## Stated problem
In the entries below, count every line containing "This". Reply with the number alone.

(Scenes as source code)
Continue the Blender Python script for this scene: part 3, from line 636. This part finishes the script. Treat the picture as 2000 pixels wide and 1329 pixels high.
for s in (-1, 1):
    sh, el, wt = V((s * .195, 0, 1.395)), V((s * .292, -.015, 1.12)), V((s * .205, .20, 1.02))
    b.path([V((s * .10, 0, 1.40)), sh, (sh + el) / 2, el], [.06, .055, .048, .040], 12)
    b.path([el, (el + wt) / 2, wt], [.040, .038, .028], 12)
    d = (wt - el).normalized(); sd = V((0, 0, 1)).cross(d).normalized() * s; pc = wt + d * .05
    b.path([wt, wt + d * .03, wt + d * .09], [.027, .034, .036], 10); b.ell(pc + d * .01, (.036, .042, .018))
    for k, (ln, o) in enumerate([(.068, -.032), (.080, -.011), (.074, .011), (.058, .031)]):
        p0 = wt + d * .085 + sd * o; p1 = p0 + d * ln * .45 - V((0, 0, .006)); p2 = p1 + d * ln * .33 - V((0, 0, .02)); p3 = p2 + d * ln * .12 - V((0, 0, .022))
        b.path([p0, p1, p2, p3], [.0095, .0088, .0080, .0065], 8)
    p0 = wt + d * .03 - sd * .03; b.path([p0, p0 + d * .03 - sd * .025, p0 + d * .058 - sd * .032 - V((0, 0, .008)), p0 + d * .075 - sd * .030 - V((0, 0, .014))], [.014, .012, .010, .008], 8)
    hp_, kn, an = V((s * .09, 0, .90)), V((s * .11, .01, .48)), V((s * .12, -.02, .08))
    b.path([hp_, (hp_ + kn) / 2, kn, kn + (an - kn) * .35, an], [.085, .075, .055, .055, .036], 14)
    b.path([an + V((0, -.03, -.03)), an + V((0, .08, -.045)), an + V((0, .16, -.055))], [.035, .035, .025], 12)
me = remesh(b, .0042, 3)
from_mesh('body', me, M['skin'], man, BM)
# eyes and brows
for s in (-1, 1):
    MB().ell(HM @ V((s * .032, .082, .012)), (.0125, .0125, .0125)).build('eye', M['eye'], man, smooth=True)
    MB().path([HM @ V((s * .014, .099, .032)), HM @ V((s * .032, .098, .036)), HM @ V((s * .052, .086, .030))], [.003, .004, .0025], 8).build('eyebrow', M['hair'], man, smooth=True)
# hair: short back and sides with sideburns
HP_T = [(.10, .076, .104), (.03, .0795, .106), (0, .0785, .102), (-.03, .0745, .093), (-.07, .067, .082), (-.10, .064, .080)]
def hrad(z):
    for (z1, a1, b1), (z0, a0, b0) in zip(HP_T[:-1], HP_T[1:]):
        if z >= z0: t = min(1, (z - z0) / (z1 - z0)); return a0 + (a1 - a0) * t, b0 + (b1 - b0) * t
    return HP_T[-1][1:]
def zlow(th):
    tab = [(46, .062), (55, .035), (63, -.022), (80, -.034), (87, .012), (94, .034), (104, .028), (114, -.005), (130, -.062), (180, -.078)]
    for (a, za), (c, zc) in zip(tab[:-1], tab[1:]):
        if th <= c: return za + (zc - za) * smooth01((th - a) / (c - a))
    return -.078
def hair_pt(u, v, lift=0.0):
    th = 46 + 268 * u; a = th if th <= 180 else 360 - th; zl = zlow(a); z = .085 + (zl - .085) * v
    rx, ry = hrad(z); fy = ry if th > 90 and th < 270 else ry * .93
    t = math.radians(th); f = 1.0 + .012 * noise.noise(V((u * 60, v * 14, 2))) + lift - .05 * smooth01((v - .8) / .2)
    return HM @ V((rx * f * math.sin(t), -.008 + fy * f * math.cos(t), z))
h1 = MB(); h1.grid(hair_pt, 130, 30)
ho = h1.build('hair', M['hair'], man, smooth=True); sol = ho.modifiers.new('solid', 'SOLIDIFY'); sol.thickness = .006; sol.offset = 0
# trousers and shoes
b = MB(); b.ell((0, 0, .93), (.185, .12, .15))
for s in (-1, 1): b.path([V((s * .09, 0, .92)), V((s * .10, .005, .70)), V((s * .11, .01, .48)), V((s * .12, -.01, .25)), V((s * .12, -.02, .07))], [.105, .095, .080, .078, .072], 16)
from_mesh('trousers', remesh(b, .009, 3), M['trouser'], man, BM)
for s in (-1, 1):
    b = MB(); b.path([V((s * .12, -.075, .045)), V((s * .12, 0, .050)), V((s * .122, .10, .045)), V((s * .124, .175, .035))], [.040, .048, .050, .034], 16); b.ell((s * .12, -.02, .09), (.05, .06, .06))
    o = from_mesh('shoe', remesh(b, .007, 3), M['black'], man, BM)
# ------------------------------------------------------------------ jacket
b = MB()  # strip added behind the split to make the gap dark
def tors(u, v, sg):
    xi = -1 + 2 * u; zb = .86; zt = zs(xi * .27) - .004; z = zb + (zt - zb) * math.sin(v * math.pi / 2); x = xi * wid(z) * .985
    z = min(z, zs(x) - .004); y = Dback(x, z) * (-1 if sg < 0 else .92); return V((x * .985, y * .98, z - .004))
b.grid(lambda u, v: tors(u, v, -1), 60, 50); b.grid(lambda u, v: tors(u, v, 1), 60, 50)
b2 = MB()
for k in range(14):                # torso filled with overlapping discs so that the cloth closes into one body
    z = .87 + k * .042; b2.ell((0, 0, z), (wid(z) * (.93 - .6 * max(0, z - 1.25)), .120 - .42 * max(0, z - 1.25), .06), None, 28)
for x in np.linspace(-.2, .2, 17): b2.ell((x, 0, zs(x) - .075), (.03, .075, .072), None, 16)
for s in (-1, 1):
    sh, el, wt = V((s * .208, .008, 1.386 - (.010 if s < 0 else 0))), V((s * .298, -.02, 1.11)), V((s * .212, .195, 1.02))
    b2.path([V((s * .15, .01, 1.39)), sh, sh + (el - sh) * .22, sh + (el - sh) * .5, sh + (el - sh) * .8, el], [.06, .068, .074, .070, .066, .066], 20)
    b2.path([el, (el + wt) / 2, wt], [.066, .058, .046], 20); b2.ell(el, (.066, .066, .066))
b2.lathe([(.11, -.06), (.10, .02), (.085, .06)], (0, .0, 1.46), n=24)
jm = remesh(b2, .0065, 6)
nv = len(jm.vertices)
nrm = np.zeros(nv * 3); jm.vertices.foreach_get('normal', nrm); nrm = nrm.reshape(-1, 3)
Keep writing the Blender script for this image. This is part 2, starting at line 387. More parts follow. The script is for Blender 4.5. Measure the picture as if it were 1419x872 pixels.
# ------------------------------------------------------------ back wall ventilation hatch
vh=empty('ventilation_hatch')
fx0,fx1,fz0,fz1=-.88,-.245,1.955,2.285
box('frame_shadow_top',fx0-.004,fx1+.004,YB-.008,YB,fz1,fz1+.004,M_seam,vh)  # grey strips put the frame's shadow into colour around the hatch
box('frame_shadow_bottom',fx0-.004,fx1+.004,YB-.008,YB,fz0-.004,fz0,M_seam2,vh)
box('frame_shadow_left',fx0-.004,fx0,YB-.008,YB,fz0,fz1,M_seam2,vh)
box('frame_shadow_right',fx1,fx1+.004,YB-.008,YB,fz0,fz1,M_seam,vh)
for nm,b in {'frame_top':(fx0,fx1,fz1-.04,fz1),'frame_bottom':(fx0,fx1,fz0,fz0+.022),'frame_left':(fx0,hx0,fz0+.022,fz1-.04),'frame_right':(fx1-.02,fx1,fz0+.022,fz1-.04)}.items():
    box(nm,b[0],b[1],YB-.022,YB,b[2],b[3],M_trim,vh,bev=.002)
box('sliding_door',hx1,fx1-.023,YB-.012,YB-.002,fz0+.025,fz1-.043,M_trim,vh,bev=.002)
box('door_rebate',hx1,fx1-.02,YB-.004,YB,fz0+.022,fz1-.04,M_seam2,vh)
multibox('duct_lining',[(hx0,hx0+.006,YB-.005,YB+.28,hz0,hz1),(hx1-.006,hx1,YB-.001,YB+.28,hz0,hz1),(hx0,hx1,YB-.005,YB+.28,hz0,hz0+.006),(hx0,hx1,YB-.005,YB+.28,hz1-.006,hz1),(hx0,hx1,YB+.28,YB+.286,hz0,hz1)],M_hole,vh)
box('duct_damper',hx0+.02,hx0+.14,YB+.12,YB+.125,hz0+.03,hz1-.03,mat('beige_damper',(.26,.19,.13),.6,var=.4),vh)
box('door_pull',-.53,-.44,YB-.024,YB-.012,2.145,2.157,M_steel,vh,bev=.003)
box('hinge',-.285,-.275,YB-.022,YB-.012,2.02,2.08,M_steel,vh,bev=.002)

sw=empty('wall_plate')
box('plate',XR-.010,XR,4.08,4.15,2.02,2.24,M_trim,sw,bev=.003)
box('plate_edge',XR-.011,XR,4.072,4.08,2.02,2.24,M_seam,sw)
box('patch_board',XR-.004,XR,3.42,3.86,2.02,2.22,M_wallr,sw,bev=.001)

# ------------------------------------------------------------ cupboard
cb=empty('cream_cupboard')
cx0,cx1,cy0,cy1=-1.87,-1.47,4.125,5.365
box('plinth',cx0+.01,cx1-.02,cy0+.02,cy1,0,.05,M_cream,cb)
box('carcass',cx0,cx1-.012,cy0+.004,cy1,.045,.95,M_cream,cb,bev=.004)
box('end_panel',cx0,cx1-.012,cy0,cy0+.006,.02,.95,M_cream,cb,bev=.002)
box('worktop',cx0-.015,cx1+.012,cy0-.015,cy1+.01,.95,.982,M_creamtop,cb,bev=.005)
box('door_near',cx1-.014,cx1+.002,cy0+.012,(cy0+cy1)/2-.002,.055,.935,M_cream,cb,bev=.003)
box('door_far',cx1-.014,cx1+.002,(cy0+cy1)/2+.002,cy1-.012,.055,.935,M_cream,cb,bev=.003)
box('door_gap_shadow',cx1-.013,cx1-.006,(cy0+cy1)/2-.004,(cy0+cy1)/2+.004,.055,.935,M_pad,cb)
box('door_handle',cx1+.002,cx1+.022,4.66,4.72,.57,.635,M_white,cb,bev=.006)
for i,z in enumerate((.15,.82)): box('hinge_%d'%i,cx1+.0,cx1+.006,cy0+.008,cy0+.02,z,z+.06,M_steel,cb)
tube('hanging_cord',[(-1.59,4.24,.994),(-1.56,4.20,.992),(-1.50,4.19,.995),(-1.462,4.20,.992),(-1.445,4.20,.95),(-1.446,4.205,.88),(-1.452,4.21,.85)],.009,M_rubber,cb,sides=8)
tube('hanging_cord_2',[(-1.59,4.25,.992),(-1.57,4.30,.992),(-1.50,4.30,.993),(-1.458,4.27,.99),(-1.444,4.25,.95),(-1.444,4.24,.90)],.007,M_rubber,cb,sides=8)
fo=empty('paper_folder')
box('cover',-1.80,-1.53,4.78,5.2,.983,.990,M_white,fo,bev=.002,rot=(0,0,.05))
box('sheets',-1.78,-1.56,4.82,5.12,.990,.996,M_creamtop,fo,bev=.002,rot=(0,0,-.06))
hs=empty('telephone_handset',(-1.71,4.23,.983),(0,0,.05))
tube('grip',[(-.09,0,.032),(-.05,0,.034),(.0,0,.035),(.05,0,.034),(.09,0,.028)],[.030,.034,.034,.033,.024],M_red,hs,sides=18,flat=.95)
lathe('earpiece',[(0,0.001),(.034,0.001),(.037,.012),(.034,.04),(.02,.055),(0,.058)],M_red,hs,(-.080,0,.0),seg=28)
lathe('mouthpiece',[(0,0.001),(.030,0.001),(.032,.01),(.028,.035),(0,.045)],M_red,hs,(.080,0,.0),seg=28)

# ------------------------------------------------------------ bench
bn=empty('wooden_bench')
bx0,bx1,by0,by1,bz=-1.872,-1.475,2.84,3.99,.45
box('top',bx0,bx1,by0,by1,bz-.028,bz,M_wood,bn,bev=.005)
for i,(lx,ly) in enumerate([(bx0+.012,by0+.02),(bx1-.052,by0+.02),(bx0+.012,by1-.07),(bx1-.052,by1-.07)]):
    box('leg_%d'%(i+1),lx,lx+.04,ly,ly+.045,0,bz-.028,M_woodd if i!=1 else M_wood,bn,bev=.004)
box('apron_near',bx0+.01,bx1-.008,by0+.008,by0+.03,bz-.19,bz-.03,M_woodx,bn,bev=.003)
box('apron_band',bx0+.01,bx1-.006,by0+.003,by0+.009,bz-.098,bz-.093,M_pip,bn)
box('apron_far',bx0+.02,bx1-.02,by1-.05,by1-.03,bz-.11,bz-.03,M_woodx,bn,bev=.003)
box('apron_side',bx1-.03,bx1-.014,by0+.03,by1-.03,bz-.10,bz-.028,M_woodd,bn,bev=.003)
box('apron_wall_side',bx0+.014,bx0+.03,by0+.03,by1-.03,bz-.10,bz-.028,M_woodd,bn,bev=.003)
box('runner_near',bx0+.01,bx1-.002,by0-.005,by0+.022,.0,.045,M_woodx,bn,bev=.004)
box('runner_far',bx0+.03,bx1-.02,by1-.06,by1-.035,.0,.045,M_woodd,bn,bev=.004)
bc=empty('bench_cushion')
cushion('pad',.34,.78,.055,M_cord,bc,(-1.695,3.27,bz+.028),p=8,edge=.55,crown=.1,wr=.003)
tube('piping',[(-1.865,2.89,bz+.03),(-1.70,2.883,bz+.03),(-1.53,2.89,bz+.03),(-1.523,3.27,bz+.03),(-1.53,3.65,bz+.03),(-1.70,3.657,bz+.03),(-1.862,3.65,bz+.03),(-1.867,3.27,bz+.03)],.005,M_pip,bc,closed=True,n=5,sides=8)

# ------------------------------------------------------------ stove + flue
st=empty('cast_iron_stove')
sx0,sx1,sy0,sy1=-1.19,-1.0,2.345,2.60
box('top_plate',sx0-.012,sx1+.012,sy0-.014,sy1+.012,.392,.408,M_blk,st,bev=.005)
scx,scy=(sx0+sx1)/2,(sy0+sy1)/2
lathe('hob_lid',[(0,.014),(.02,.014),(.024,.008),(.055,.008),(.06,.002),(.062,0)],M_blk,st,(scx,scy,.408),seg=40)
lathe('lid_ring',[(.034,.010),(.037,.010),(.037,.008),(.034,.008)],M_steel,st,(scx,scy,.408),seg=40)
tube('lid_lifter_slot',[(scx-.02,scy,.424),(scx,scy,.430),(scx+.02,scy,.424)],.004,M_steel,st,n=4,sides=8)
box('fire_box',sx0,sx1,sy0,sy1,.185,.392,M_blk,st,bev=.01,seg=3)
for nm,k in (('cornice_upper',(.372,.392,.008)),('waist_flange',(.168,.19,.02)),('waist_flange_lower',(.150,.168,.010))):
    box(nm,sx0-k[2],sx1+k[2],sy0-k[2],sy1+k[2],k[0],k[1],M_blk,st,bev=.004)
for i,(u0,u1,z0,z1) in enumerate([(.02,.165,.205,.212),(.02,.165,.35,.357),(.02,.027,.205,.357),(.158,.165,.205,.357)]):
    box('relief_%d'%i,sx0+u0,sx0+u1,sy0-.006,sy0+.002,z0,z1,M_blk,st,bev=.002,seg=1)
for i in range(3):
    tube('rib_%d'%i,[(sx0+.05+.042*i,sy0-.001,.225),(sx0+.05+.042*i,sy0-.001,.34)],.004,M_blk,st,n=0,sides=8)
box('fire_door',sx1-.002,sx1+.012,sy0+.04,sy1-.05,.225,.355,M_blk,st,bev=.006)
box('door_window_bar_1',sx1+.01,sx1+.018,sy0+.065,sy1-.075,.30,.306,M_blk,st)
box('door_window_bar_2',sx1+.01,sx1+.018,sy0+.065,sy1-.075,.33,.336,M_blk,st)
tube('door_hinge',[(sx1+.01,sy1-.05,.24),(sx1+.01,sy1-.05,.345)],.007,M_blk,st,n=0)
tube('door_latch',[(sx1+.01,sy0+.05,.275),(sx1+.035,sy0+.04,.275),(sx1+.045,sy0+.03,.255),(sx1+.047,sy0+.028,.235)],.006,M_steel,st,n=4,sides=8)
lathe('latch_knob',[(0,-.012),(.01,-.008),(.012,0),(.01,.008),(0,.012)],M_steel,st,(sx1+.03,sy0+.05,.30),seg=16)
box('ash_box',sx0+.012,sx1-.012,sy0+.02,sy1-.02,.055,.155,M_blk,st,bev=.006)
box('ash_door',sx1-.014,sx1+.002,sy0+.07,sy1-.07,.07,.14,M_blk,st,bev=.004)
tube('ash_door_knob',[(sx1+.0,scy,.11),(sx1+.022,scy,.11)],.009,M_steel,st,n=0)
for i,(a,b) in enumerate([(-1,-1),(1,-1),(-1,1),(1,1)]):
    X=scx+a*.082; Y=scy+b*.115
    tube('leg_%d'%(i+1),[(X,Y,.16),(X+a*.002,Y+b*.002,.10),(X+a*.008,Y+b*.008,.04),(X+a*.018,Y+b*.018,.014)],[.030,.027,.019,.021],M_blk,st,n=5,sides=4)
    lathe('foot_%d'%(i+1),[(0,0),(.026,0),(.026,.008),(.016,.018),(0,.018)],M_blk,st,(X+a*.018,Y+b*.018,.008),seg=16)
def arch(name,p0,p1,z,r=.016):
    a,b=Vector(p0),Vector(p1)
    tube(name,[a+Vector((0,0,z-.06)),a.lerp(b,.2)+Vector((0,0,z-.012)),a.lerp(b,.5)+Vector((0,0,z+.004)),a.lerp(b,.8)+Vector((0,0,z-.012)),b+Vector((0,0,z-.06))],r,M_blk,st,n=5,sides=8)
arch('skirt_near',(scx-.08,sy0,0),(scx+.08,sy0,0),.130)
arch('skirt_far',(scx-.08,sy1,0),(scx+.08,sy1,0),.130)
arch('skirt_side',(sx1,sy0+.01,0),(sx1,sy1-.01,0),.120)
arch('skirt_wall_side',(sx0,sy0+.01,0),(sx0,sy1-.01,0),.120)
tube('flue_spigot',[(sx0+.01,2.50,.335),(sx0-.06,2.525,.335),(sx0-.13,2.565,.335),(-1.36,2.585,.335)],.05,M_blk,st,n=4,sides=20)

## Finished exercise
2